Invizimals is very similar to the Pokemon series where you catch creatures for your collection; you train them and use them for fights. Through the mini camera, you look for these creatures and trap them with the special card. Fighting comes in the battle mode where you can try your skills against computer generated creatures or fight with your friends’ collection sitting next to you or online.

The game has charming visuals with tutorial videos but that doesn’t make the game easy. In fact, it is more complicated than you think because of the need to focus your camera during gameplay, which makes capturing and fighting harder. To be able to capture creatures, you have to move your camera around to stay behind a creature’s back and capture them. In order for your creature to be within view, your camera must have a clear vantage point of the special trapping card each time. Sometimes, while you are trying to go after your creature, you lose sight of this card; thus, the creature disappears.

As for fights, they use a real-time mechanic system instead of the turn-based one that was traditionally employed. They also make use of three attack moves, a block and a stamina gauge that should be monitored during game time. Invizimals also feature mini games cropping-up; but you don’t have to worry since they are really easy to accomplish.

This is indeed a breakthrough in video gaming because of the incorporation of the real world when capturing your own creatures and going on to an adventure with the use of the mini camera. Another great thing about this game is its slowly-voiced tutorials where instructions are given by an adoring cast of characters with videos to help you understand the game better.

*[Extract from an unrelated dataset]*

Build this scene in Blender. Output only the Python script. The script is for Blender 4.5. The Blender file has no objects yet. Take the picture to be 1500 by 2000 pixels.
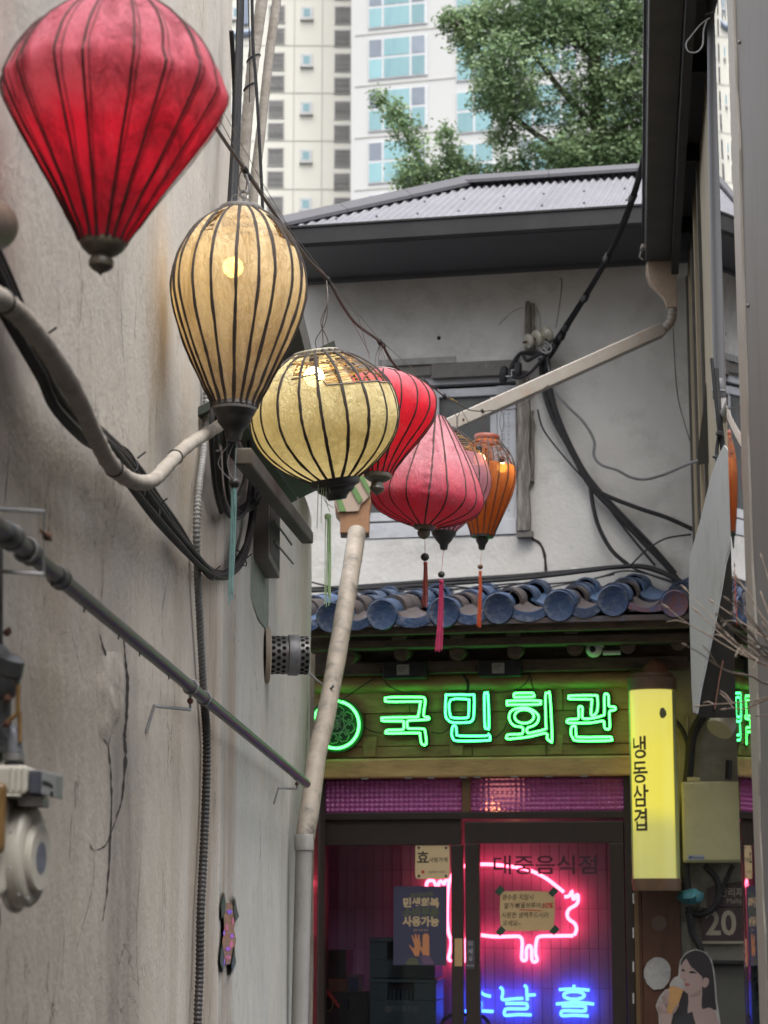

Although the technology behind Invizimals fall short of expectation; and can’t quite deliver on its aspiration, it functions adequately enough to prevent it from failing dismally. There’s an obvious lack of real profundity in the critter combat and the mission structures are too restricted for sufficient satisfaction. There’s a real tendency for this game to become a passing fancy rather than a mainstay despite its undisputedly charming concept and implementation; which the younger players may find alluring for a while.

It can be treated as some kind of a cool novel creature-collection gimmick but the reality is it really won’t take long before the novelty wears off. Still, the chance to play in the image of your room and the minimal thrill of discovering the creatures hiding around is too good to pass and hold some level of challenge, if only momentarily.